- TASK REQUIREMENTS -
Copy every entry precisely.

- EXTRACTED MATERIAL -
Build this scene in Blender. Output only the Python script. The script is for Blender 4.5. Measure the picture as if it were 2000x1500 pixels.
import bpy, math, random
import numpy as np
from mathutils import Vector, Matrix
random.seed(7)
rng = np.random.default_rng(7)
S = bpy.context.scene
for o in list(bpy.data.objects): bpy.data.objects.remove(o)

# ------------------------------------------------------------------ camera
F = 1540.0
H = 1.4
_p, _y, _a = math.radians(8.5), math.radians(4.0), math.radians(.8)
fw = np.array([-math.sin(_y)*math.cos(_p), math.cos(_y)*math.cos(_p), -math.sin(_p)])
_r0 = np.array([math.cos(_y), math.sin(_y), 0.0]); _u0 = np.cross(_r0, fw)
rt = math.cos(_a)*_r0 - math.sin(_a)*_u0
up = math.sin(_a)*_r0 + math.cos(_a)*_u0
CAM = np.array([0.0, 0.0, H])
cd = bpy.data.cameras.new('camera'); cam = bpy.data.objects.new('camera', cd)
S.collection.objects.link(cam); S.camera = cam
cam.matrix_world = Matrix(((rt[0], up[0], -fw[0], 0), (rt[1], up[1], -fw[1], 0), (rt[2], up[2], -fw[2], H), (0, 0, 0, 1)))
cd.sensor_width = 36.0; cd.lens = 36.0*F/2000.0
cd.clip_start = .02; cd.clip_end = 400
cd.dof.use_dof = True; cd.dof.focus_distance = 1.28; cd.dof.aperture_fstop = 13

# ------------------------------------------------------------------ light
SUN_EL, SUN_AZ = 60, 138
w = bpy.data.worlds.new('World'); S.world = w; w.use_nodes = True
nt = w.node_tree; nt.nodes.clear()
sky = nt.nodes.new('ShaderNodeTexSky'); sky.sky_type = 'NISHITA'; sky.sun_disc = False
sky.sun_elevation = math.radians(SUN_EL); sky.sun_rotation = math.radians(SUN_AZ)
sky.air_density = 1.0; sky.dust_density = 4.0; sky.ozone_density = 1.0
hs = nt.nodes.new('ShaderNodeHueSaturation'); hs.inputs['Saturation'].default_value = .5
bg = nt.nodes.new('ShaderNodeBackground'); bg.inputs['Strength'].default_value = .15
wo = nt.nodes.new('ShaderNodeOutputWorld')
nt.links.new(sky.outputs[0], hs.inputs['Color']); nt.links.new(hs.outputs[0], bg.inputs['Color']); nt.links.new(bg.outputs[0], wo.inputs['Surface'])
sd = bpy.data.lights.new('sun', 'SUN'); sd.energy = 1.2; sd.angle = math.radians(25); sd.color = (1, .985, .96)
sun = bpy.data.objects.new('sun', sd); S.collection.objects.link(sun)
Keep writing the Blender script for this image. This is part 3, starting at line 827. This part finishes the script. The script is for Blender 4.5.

- REPLY -
Build this scene in Blender. Output only the Python script. The script is for Blender 4.5. Measure the picture as if it were 2000x1500 pixels.
import bpy, math, random
import numpy as np
from mathutils import Vector, Matrix
random.seed(7)
rng = np.random.default_rng(7)
S = bpy.context.scene
for o in list(bpy.data.objects): bpy.data.objects.remove(o)

# ------------------------------------------------------------------ camera
F = 1540.0
H = 1.4
_p, _y, _a = math.radians(8.5), math.radians(4.0), math.radians(.8)
fw = np.array([-math.sin(_y)*math.cos(_p), math.cos(_y)*math.cos(_p), -math.sin(_p)])
_r0 = np.array([math.cos(_y), math.sin(_y), 0.0]); _u0 = np.cross(_r0, fw)
rt = math.cos(_a)*_r0 - math.sin(_a)*_u0
up = math.sin(_a)*_r0 + math.cos(_a)*_u0
CAM = np.array([0.0, 0.0, H])
cd = bpy.data.cameras.new('camera'); cam = bpy.data.objects.new('camera', cd)
S.collection.objects.link(cam); S.camera = cam
cam.matrix_world = Matrix(((rt[0], up[0], -fw[0], 0), (rt[1], up[1], -fw[1], 0), (rt[2], up[2], -fw[2], H), (0, 0, 0, 1)))
cd.sensor_width = 36.0; cd.lens = 36.0*F/2000.0
cd.clip_start = .02; cd.clip_end = 400
cd.dof.use_dof = True; cd.dof.focus_distance = 1.28; cd.dof.aperture_fstop = 13

# ------------------------------------------------------------------ light
SUN_EL, SUN_AZ = 60, 138
w = bpy.data.worlds.new('World'); S.world = w; w.use_nodes = True
nt = w.node_tree; nt.nodes.clear()
sky = nt.nodes.new('ShaderNodeTexSky'); sky.sky_type = 'NISHITA'; sky.sun_disc = False
sky.sun_elevation = math.radians(SUN_EL); sky.sun_rotation = math.radians(SUN_AZ)
sky.air_density = 1.0; sky.dust_density = 4.0; sky.ozone_density = 1.0
hs = nt.nodes.new('ShaderNodeHueSaturation'); hs.inputs['Saturation'].default_value = .5
bg = nt.nodes.new('ShaderNodeBackground'); bg.inputs['Strength'].default_value = .15
wo = nt.nodes.new('ShaderNodeOutputWorld')
nt.links.new(sky.outputs[0], hs.inputs['Color']); nt.links.new(hs.outputs[0], bg.inputs['Color']); nt.links.new(bg.outputs[0], wo.inputs['Surface'])
sd = bpy.data.lights.new('sun', 'SUN'); sd.energy = 1.2; sd.angle = math.radians(25); sd.color = (1, .985, .96)
sun = bpy.data.objects.new('sun', sd); S.collection.objects.link(sun)
Keep writing the Blender script for this image. This is part 3, starting at line 827. This part finishes the script. The script is for Blender 4.5.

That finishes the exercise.